Copy out exactly the lines from the first line of the material below through the line containing "C = sc.collection", and nothing beyond them.
-- start --
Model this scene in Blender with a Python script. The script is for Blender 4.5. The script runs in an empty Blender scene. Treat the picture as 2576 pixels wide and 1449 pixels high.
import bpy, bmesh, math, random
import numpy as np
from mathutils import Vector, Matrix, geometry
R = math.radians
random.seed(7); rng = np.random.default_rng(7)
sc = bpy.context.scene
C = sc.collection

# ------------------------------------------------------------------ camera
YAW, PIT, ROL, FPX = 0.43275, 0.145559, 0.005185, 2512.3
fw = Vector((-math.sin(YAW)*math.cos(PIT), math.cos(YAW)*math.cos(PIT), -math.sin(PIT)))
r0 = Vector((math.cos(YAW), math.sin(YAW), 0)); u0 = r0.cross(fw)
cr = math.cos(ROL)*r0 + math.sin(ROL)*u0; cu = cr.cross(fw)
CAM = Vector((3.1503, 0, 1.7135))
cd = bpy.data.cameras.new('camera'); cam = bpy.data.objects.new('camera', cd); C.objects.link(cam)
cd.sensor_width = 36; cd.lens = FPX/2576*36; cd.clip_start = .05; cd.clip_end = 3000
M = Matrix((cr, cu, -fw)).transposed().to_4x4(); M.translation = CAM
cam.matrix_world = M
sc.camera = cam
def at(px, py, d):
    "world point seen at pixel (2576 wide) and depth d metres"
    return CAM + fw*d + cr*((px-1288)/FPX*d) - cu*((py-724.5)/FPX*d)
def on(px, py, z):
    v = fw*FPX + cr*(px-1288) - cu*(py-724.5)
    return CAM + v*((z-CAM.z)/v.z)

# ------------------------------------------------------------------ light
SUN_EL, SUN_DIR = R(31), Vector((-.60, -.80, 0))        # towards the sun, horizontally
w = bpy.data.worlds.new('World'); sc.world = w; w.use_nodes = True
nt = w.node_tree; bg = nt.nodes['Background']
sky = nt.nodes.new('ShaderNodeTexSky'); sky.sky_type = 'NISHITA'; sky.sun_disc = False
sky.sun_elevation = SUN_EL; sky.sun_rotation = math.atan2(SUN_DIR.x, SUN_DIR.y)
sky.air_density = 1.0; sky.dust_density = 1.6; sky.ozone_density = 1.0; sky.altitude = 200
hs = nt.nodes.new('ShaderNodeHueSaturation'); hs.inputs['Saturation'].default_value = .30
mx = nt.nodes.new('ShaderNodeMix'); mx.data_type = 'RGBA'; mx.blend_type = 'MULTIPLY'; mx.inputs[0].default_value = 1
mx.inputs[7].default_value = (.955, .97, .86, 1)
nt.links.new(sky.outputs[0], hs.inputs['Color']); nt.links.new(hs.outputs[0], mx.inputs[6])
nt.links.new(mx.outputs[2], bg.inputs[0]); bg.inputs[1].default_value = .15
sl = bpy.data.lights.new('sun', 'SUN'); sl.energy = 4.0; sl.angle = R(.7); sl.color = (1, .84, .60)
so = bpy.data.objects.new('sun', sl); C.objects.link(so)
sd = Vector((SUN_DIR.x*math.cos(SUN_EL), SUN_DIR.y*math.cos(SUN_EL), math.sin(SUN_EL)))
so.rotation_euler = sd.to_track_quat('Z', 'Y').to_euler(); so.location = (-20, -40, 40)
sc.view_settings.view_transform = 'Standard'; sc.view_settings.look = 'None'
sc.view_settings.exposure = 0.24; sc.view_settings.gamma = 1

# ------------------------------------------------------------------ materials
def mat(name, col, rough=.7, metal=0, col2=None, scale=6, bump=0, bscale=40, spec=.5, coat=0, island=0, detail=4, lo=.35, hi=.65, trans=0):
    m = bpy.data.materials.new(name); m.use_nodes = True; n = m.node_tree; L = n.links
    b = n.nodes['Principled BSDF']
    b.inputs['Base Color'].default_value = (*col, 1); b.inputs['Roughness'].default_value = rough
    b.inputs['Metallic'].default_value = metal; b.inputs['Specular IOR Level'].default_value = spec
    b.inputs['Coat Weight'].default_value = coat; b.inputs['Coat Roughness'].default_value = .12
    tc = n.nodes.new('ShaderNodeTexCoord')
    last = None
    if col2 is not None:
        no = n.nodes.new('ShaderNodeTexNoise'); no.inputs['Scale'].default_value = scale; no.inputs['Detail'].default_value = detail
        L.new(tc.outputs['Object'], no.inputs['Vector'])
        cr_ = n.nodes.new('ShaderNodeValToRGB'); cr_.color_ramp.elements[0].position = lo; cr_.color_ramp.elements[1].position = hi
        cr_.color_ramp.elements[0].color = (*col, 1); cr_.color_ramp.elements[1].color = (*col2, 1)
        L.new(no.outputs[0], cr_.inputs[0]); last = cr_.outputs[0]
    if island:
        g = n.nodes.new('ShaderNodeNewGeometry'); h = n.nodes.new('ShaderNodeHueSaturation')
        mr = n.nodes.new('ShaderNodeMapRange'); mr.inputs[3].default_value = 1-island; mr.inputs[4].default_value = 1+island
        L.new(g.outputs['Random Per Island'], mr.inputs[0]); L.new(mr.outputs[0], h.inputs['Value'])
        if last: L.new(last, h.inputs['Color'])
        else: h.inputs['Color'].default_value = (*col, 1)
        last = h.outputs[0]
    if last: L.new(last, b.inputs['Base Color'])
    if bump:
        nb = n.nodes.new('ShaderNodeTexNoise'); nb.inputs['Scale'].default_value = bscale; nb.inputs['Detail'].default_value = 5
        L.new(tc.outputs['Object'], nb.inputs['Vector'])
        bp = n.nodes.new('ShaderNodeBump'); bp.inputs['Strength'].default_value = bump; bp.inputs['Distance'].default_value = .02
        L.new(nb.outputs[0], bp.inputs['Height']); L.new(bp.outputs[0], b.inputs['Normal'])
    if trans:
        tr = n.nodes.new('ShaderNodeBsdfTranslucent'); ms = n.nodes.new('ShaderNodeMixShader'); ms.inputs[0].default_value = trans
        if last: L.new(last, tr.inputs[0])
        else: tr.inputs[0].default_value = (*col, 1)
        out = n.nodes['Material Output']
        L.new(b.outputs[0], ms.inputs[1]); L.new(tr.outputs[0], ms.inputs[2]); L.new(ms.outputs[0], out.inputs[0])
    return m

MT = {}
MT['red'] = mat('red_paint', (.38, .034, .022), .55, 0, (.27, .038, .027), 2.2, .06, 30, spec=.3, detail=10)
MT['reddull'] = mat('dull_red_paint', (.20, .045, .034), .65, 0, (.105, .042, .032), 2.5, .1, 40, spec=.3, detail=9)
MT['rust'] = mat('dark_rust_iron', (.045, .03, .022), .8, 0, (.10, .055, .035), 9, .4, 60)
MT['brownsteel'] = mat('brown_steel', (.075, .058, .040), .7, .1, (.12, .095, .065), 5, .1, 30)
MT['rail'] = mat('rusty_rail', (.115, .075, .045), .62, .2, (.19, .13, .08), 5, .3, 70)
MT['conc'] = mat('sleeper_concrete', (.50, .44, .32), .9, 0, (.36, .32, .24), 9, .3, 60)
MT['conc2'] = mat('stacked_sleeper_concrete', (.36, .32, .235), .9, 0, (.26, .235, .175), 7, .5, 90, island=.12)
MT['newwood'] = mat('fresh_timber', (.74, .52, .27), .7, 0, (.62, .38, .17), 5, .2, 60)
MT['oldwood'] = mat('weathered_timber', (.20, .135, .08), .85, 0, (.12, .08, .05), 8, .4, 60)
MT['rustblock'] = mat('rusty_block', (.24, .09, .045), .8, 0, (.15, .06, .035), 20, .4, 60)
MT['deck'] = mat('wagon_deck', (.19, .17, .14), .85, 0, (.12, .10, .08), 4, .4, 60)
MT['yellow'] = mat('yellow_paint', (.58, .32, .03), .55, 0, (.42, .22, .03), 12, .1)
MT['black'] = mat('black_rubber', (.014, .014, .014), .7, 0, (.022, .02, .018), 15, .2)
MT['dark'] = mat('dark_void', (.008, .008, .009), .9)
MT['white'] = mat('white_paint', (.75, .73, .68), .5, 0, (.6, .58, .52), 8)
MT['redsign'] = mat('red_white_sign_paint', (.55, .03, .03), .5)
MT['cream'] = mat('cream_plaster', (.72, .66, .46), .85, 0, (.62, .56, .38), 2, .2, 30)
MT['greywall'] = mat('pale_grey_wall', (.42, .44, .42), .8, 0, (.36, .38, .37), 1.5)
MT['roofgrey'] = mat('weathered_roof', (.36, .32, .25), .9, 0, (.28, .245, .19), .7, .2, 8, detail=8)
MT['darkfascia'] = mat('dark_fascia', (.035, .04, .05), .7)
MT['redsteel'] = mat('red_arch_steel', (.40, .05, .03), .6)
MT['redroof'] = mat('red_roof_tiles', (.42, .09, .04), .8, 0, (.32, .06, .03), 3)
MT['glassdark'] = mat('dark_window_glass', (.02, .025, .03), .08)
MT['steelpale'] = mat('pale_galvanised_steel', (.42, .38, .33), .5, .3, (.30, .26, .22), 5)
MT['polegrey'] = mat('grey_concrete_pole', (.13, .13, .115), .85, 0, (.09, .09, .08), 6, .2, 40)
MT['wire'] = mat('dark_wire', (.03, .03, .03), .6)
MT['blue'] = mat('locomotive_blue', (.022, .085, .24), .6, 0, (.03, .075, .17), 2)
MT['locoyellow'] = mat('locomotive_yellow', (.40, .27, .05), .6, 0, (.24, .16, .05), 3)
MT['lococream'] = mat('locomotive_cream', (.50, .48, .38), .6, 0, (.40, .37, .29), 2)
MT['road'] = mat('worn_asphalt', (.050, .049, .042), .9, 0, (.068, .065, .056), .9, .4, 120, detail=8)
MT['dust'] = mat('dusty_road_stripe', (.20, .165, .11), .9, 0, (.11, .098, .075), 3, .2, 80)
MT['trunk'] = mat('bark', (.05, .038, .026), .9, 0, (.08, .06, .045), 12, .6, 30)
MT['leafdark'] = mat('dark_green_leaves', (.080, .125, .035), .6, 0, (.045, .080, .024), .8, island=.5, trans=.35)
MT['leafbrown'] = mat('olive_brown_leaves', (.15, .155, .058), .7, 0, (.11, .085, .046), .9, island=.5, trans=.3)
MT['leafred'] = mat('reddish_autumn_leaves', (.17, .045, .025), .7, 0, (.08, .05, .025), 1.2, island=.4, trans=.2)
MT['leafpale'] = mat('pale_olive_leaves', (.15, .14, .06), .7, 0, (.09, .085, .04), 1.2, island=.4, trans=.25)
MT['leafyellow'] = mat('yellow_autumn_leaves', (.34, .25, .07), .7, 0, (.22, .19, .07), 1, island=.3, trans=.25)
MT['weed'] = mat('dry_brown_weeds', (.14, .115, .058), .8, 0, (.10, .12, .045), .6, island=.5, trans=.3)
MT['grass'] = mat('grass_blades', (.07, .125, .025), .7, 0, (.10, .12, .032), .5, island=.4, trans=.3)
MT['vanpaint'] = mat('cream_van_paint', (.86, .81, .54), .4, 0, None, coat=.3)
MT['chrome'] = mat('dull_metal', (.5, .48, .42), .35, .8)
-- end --
**RESPONSE TO THIS TASK**
Model this scene in Blender with a Python script. The script is for Blender 4.5. The script runs in an empty Blender scene. Treat the picture as 2576 pixels wide and 1449 pixels high.
import bpy, bmesh, math, random
import numpy as np
from mathutils import Vector, Matrix, geometry
R = math.radians
random.seed(7); rng = np.random.default_rng(7)
sc = bpy.context.scene
C = sc.collection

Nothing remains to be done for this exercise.